Panda nüfusunun ya da diğer canlı türlerinin azalması ne gibi sorunlar doğurur bunu merak etmeyiz. Aslında bu “koruma” bizler için gereklidir. Varlığımız yalnızca ekonomik güce sahip olmamıza değil tüm canlıları korumamıza bağlıdır. Canlılar birbirleriyle etkileşim içerisinde bulunarak yaşanılan ortamı dengede tutarlar. Örneğin; hayvanların solunumla verdiği karbondioksit bitkiler tarafından besin üretiminde kullanılır. Bir canlı, diğer bir canlının besin kaynağını oluşturur. Doğadaki kaynaklar sağlık, beslenme, barınma, sanayi gibi hayatımızın her alanında ihtiyacımızı karşılar. Sonuçta biyolojik çeşitliliğin korunması bizim ihtiyaçlarımızı karşılamak içindir ve varlığımızı sürdürmemize yardımcı olur.

 

İhtiyacımız olan sağlıklı yaşam koşullarını sürdürmek, gelecek kuşaklara yaşanabilir bir dünya bırakmak için bireyler, kurumlar, toplumlar, ülkeler ayrı ayrı sorumlulukları olduğunu unutmamalı.
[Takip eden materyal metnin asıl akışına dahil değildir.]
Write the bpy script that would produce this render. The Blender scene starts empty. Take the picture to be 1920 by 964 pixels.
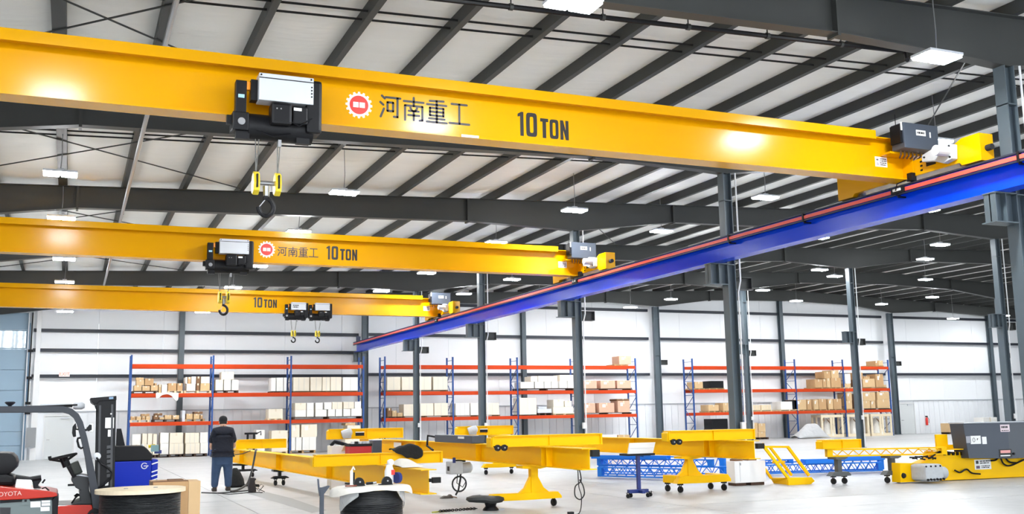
import bpy, bmesh, math, random
import numpy as np
from mathutils import Vector, Matrix
random.seed(7)
C = bpy.context.scene
COL = C.collection
PI = math.pi

# ------------------------------------------------------------------ camera
YAW, PITCH, ROLL, FPX = 0.405412, 0.153806, -0.0176283, 1926.436
EYE = np.array([0.0, 0.0, 1.8])
def cam_axes():
    cy, sy = math.cos(YAW), math.sin(YAW); cp, sp = math.cos(PITCH), math.sin(PITCH); cr, sr = math.cos(ROLL), math.sin(ROLL)
    fwd = np.array([sy*cp, cy*cp, sp]); right = np.array([cy, -sy, 0.0]); up = np.cross(right, fwd)
    return cr*right + sr*up, -sr*right + cr*up, fwd
RT, UP, FW = cam_axes()
cd = bpy.data.cameras.new('camera'); cam = bpy.data.objects.new('camera', cd); COL.objects.link(cam)
cd.sensor_fit = 'HORIZONTAL'; cd.sensor_width = 36.0; cd.lens = FPX*36.0/1920.0
cd.clip_start = 0.1; cd.clip_end = 500
cam.matrix_world = Matrix(((RT[0], UP[0], -FW[0], 0), (RT[1], UP[1], -FW[1], 0), (RT[2], UP[2], -FW[2], 1.8), (0, 0, 0, 1)))
C.camera = cam
def at(x, y, ax, val):
    """the point of the hall seen at pixel x, y on the plane ax = val"""
    d = RT*((x-960)/FPX) - UP*((y-482)/FPX) + FW
    i = 'XYZ'.index(ax); t = (val-EYE[i])/d[i]
    return EYE + t*d

# ------------------------------------------------------------------ world and exposure
w = bpy.data.worlds.new('daylight'); C.world = w; w.use_nodes = True
bgn = w.node_tree.nodes['Background']; bgn.inputs[0].default_value = (0.86, 0.93, 1.0, 1); bgn.inputs[1].default_value = 1.0
LAMP = 95.0
C.view_settings.view_transform = 'Standard'; C.view_settings.look = 'None'
C.view_settings.exposure = 1.76; C.view_settings.gamma = 1.0; C.view_settings.use_curve_mapping = False
C.cycles.use_denoising = True
C.cycles.max_bounces = 8; C.cycles.diffuse_bounces = 5; C.cycles.glossy_bounces = 3; C.cycles.transmission_bounces = 4
C.cycles.sample_clamp_indirect = 8.0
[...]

-         Çevresel sorunlara karşı ülkeler kendi aralarında politika ve stratejiler belirleyip işbirliğine gitmeli,

-         Ormanlık alanlar korunarak su baskınları önlenmeli, bitki ve hayvan türleri korunmalı

-          Denizler, göller, içme suyu kaynakları atıklarla kirletilmemeli,

-          Tehlikeli atıklar kontrol altına alınmalı

-          Geri dönüşümlü ürünler yaygınlaştırılmalı,

-          Enerji kaynaklarında tasarruf sağlayıcı önlemler alınmalı,

-          Turizmi cazip hale getirmek adına doğal örtü bozulmamalı.

 

Kişisel birkaç not:

-         Kâğıt, cam, pil gibi ürünleri geri dönüşüm kutularına atın.

-         İşyeri ve evlerinizde elektrik, suyun boşa harcanmamasına dikkat edin.

-         Parfümler, deodorantlar ozon tabakasına zarar verir. Tercihlerinize dikkat edin.

-        Ormanlık alanlarda ateş yakmayın. Yangına neden olacak cam vb malzemeler bırakmayın.

-         Tatil alanlarında çevreye çöp bırakmayın.

-         Bahçenize, semtinize fidan dikin.

 

Doğal mirası kendimize ait görmeyip, gelecek nesillere yaşanabilir bir dünya bırakma kültürünü hep birlikte toplumda yerleştirmeliyiz.